Context of FICNOVA


violencia en el cineWhy do they call it “action” when they mean “violence“?

Cinema is a reflection of the individual and social process of human beings.

Usually, the visions of the future reflected in cinema are driven by fatalism, prejudices, the dominant violent climate or the simple mechanical projection of the past forward; that is, without questioning the myths and epochal paradigms in which we live enclosed. But also many “creations” serve the propaganda and apology of the “values” of the current inhuman and violent system that only recognises the power of money.

The defenders of this type of fatalism deny the possibility of opening up new paths, pressuring those who go beyond “what is reasonable” by branding them as delusional, utopian and all kinds of disqualifications in the best of cases, or using all kinds of resources to silence them most of the time.

But if there is one thing inherent to human beings, it is the possibility of rebelling against the limits of each moment, despite the “impossibilities” and difficulties of the time. History shows us how the impossible only takes a little longer to achieve, and that it only takes someone who broke through the barrier, representing the impossible, to set his or her intention to achieve it. An act of rebellion that is surely all too familiar to those who undertake truly creative tasks.

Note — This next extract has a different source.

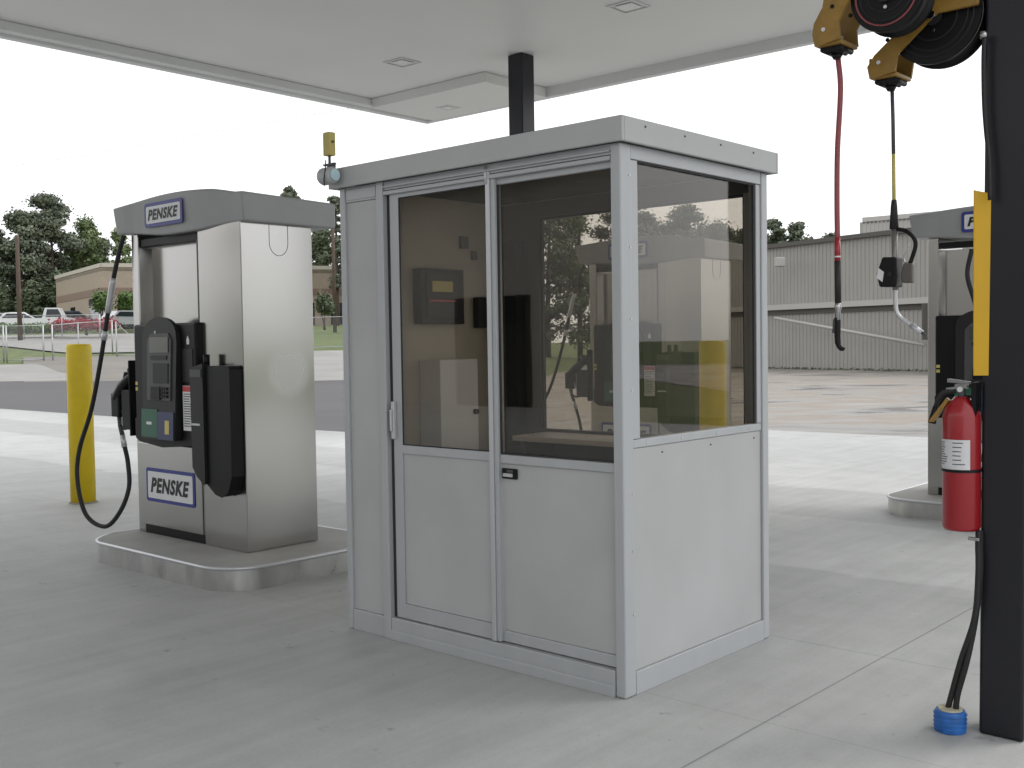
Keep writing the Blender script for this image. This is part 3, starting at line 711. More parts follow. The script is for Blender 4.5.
# door (sliding leaf)
dr = MB(); X0, X1 = -1.442, -.765; Y0, Y1 = .012, .034
dr.box(X0, X0 + .062, Y0, Y1, .118, 2.262, m_alu); dr.box(X1, X1 + .001, Y0, Y1, .118, 2.262, m_alu)
dr.box(X0 + .062, X1, Y0, Y1, .118, .192, m_alu); dr.box(X0 + .062, X1, Y0, Y1, .958, 1.0, m_alu); dr.box(X0 + .062, X1, Y0, Y1, 2.242, 2.262, m_alu)
door = dr.build('door', bo, .003)
b = MB(); b.box(X0 + .064, X1 - .002, Y0 + .007, Y1 - .004, .194, .956, m_white); b.build('door_panel', door)
b = MB(); b.box(X0 + .060, X1, Y0 + .009, Y0 + .015, .998, 2.244, m_glass); b.build('window_pane', door)
b = MB(); b.box(X0 + .062, X0 + .069, Y0 + .003, Y0 + .008, 1.0, 2.242, m_gap); b.box(X0 + .069, X1, Y0 + .003, Y0 + .008, 2.236, 2.242, m_gap); b.box(X0 + .069, X1, Y0 + .003, Y0 + .008, 1.0, 1.006, m_gap); b.build('gasket', door)
b = MB(); b.box(-1.437, -1.417, -.012, .0115, 1.03, 1.22, m_alub); b.box(-1.432, -1.422, -.026, -.012, 1.07, 1.18, m_alub); b.build('handle', door, .004)
b = MB(); b.box(-1.4715, -1.4425, .02, .045, .112, 2.262, m_gap); b.build('door_seal', bo)
# middle stile
b = MB(); b.box(-.763, -.738, -.006, .05, .118, 2.30, m_alub); b.box(-.737, -.713, .002, .05, .118, 2.262, m_alu); b.build('middle_stile', bo, .003)
b = MB(); b.tube([(-.757, -.008, 2.24), (-.757, -.010, 2.32)], .006, m_alub, 8); b.build('door_stop', bo)
# fixed leaf
b = MB(); b.box(-.712, -.048, .02, .045, .118, .17, m_alu); b.box(-.712, -.048, .014, .045, .952, .992, m_alu); b.box(-.712, -.048, .02, .045, 2.234, 2.262, m_alu); b.box(-.719, -.711, .022, .045, .12, 2.26, m_alu); b.build('fixed_frame', bo, .003)
b = MB(); b.box(-.712, -.048, .026, .042, .172, .950, m_white); b.build('fixed_panel', bo)
b = MB(); b.box(-.712, -.048, .028, .034, .990, 2.236, m_glass); b.build('fixed_window_pane', bo)
b = MB(); b.box(-.713, -.704, .018, .026, .994, 2.234, m_gap); b.box(-.054, -.047, .018, .026, .994, 2.234, m_gap); b.box(-.704, -.054, .018, .026, .994, 1.0, m_gap); b.build('gasket', bo)
lt = MB(); lt.box(-.702, -.612, .014, .0255, .882, .930, m_black); latch = lt.build('latch_plate', bo, .003)
b = MB(); b.box(-.690, -.632, .006, .0135, .892, .908, m_alub); b.box(-.668, -.630, .008, .0135, .912, .924, m_mid); b.build('latch', latch, .002)
# right-hand side wall
b = MB(); b.box(-.042, -.008, .074, 1.166, .102, 1.052, m_white); b.build('side_wall_panel', bo)
b = MB(); b.box(-.045, -.002, .074, 1.166, 1.054, 1.090, m_alu); b.box(-.045, -.002, .074, .128, 1.092, 2.268, m_alu); b.box(-.045, -.002, 1.127, 1.166, 1.092, 2.268, m_alu); b.box(-.045, .002, .074, 1.166, 2.270, 2.33, m_alu); b.build('side_window_frame', bo, .003)
b = MB(); b.box(-.026, -.020, .129, 1.126, 1.091, 2.269, m_glass); b.build('side_window_pane', bo)
b = MB(); b.box(-.018, -.008, 1.112, 1.1265, 1.0915, 2.2685, m_gap); b.box(-.018, -.008, .1285, 1.112, 2.262, 2.2685, m_gap); b.box(-.018, -.008, .1285, .134, 1.0915, 2.262, m_gap); b.build('gasket', bo)
# screws on the frame
def screw(p, q, r_, m, par=None):
    b = MB(); b.tube([p, q], r_, m, 8); b.build('screw', par or bo)
for z in (.35, .62, .86, 1.3, 1.6, 1.9, 2.2): screw((.005, .058, z), (.0095, .058, z), .006, m_alub)
for y in (.18, .45, .75, 1.05): screw((-.003, y, 1.072), (.001, y, 1.072), .006, m_alub)
for y in (.3, .7, 1.1): screw((-.009, y, 1.02), (-.0045, y, 1.02), .004, m_mid)
for z in (.45, .95, 1.4, 1.8, 2.1): screw((-1.53, .011, z), (-1.53, .006, z), .004, m_mid)
# left wall solid, back wall with window
b = MB(); b.box(-1.80, -1.77, .05, 1.168, .1, 2.33, m_inner); b.build('left_wall', bo)
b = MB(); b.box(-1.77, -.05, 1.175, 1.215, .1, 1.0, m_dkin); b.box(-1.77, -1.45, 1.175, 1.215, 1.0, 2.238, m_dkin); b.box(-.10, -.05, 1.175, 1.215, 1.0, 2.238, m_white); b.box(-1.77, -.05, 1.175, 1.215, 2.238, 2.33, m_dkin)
b.build('back_wall', bo)
b = MB(); b.box(-1.4497, -.1003, 1.190, 1.196, 1.0003, 2.2377, m_glass); b.build('back_window_pane', bo)
b = MB(); b.box(-.815, -.785, 1.185, 1.2, 1.001, 2.237, m_gap) if False else None; b.box(-1.449, -1.43, 1.18, 1.2, 1.001, 2.237, m_gap); b.box(-.108, -.101, 1.18, 1.2, 1.001, 2.237, m_gap); b.box(-1.43, -.108, 1.18, 1.2, 2.222, 2.237, m_gap); b.build('back_window_frame', bo)
b = MB(); b.box(-1.769, -.051, .051, 1.174, .03, .05, m_mid); b.build('floor', bo)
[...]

Today, many more people recognise the disaster of wars and violence in general in its different manifestations (v. physical, v. economic, v. racial, v. sexual, v. religious, v. psychological, v. moral), but, nevertheless, very few believe it is possible to put an end to this scourge. Indeed, we believe that it is experienced as something unattainable for those who do not move in that direction, but let those of us who work to give peace a chance and try to open new paths from everyday experience, learning to resist violence inside and outside ourselves, giving non-violent responses out of pure coherence with ourselves and with others.

Today, the culture of violence is taught and disseminated by all media as something inherent to human beings. In cinema, in particular, it is masked by the malicious euphemism of “action” cinema, in its attempt to “normalise” violent responses as the only solution to conflicts. A sample of the poisoning of cruelty of the social atmosphere in which we live immersed, as Silo warned in his exhibition in Parque La Reja (Argentina) in 2005:

Because the social atmosphere is poisoned with cruelty, our personal relationships become more cruel every day and the way we treat ourselves is also increasingly cruel.

The great fears of the human being prevent us from giving life a meaningful direction.

Fears of poverty, loneliness, sickness and death combine and strengthen in society, in human groups and in individuals…”.

2005. Inauguration of the Latin American Park
Parks of Study and Reflection La Reja (Argentina)

But in spite of everything, in the face of this disintegrating direction, a tremendous force arises in us again out of necessity, which leads us to disobey the “dictatorship” of violence, to question its “effectiveness”, to denounce its effects and interests and to choose a response that goes beyond it. This process of change that human beings are undergoing in the direction of nonviolence will also be reflected sooner or later in the cinema, and that is why we are opening this new space to help raise awareness.

We can choose to show the culture of non-violence that is growing within us.

Let’s give peace a chance and avoid catastrophe in the future.